Palm trees are a sign of life – life in the most inhospitable places.  They reach down to the hidden water.  I’ve always thought Palm crosses symbolise so well the pain and joy, the fear and hope, the death and life that we are called to face through Holy Week.

It is so easy to wave the palms and cheer the entry of the king.  It is so hard to stand by the cross knowing we are totally helpless.   How attractive it is to stride from one Sunday to the next, from singing “Ride, ride in majesty” to “Jesus Christ is risen today”.  But our lives are not like that.
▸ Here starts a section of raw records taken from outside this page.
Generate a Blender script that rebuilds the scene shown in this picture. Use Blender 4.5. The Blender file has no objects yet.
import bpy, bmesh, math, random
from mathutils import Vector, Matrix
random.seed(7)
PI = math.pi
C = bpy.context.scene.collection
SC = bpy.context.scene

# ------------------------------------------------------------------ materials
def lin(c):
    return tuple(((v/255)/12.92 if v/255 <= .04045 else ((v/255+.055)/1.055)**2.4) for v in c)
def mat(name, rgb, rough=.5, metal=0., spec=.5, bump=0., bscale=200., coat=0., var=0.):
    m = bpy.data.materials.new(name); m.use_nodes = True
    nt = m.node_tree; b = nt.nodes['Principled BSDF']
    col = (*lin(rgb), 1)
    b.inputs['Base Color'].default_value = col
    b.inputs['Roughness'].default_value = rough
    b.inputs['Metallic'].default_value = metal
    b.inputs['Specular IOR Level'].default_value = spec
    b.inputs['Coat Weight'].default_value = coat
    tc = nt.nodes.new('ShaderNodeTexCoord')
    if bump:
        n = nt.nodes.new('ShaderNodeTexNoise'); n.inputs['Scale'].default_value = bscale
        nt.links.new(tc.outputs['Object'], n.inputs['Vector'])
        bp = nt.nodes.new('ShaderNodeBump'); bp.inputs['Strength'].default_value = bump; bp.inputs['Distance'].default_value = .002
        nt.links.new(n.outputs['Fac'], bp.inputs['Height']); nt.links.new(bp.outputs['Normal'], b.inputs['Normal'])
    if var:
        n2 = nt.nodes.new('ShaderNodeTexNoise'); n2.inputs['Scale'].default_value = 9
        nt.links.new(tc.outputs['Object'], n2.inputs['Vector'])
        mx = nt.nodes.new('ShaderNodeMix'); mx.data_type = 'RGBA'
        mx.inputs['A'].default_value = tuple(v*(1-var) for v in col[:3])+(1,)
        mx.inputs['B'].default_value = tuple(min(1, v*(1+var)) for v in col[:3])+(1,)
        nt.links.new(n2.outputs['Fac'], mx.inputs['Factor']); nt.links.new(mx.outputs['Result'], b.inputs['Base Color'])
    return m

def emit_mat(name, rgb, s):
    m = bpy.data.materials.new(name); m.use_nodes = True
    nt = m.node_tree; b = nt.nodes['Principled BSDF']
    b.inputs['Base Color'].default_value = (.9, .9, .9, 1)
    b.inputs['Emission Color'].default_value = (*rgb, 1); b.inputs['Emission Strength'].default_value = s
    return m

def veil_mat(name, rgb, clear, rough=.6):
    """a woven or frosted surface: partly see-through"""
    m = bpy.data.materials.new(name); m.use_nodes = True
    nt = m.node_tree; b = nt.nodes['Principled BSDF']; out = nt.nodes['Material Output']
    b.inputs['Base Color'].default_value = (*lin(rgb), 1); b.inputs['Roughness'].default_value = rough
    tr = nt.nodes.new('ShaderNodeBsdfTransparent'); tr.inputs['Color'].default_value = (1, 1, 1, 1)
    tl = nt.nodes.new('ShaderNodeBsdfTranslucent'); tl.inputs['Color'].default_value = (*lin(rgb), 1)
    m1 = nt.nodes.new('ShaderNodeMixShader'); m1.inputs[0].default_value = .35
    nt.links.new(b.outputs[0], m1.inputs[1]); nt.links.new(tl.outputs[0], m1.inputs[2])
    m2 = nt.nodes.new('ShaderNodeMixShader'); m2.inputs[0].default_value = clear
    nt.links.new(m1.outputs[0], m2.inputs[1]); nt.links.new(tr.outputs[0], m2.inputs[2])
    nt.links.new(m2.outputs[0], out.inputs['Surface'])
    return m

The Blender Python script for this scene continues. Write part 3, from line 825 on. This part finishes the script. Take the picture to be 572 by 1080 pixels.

From the nagging toothache (me being personal!) to the much more serious pains and tribulations of life we all face challenges as we journey through our lives.  I’m continually amazed at how some people bear the crosses that are attached to them – the perseverance, the courage, the hope that still shines through situations that you feel should utterly crush them.

I don’t know how the human spirit does it – but perhaps, in a mysterious way beyond any explanation it is the example of the creator.  Maybe it is the love that bears all things – the love expressed in a book “Love’s Endeavour, love’s expense” by Bill Vanstone which probably did more to keep the Christian vision challenging me than any other.

At the end of it there is a poem, now in our hymnbooks:

  1. Morning glory, starlit sky
          Leaves in springtime, swallow’s flight
          Autumn gales, tremendous seas,
          Sounds and scents of summer night.
  2. Soaring music, tow’ring words,
          Art’s perfection, scholar’s truth,
          Joy supreme of human love,
          Memory’s treasure, grace of youth.
  3. Open Lord, are these thy gifts;
          Gifts of love to mind and sense;
          Hidden in love’s agony,
          Love’s endeavour, love’s expense
  4. Love that gives, gives ever more,
          Gives with zeal, with eager hands,
          Spares not, keeps not, all outpours,
          Ventures all, its all expends.
  5. Drained is love in making full,
          Bound in setting others free;
          Poor in making many rich,
          Weak in giving powers to be.
  6. Therefore he who thee reveals
          Hangs, O Father, on that tree
          Helpless; and the nails and thorns
          Tell of what thy love must be.
  7. Thou art God, no monarch thou
          Thron’d in easy state to reign;
          Thou art God, whose arms of love
          Aching, spent, the word sustain.

In the light and in the darkness we are with God.   Easter Blessings.